REPUBLIKA.CO.ID, BOGOR -- Indonesia telah berupaya dengan berbagai cara mengendalikan kerusakan ekosistem gambut, mulai dari tingkat global, regional, nasional, sampai daerah. Betukya mulai dari komitmen penguranan emisi 26-41 persen hingga 2020, ratifikasi Asean Agreement on Transboundary Haze Pollution, dan kebijakan moratorium hutan alam primer dan lahan gambut.
"Penerbitan berbagai kebijakan hanya satu instrumen. Tanpa kerja sama dan komitmen berbagai pihak, pengelolaan ekosistem gambut berkelanjutan tidak akan terwujud," kata Deputi Bidang Pengendalian Kerusakan Lingkungan dan Perubahan Iklim Kementrian Lingkungan Hidup dan Kehutanan, Arief Yuwono dalam Workshop Nasional Kebijakan dan Tata Kelola Lahan Gambut Indonesia di Bogor, Rabu (27/5).
Workshop ini melibatkan seluruh pihak yang berkepentingan, seperti Wetlands International Indonesia, kalangan dunia usaha, praktisi, peneliti, dan lembaga swadaya masyarakat. Masing-masingnya memberikan rekomendasi dan alternatif solusi untuk mengatasi berbagai permasalahan dalam pengelolaan lahan gambut di Indonesia.
Arief mengatakan kerusakan lahan gambut dimulai sejak dua dekade lalu, dan saat ini kerusakan serta dampaknya dalam kondisi sangat memprihatinkan.

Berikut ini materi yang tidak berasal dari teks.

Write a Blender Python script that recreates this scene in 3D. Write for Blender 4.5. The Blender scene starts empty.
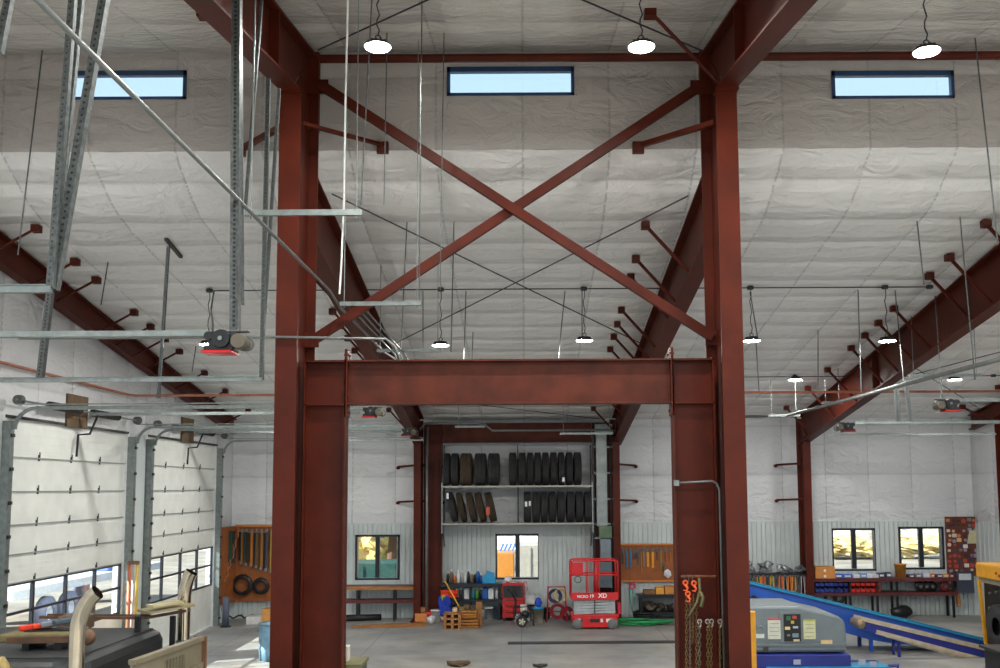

Kerusakan tersebut bukan hanya karena hilangnya vegetasi di atas gambut, namun juga pengurasan air gambut secara berlebih melalui saluran-saluran yang ada.
Lahan gambut di Sumatra, Kalimantan dan Papua pada umumnya terletak di dataran rendah kurang dari 80 kilometer dari pantai dan berada pada elevasi kurang dari 20 meter dari permukaan laut. Oleh sebabya, lahan gambut di Indonesia sangat rentan terhadap genangan akibat adanya kenaikan muka air laut yang rata-rata tiga milimeter per tahun.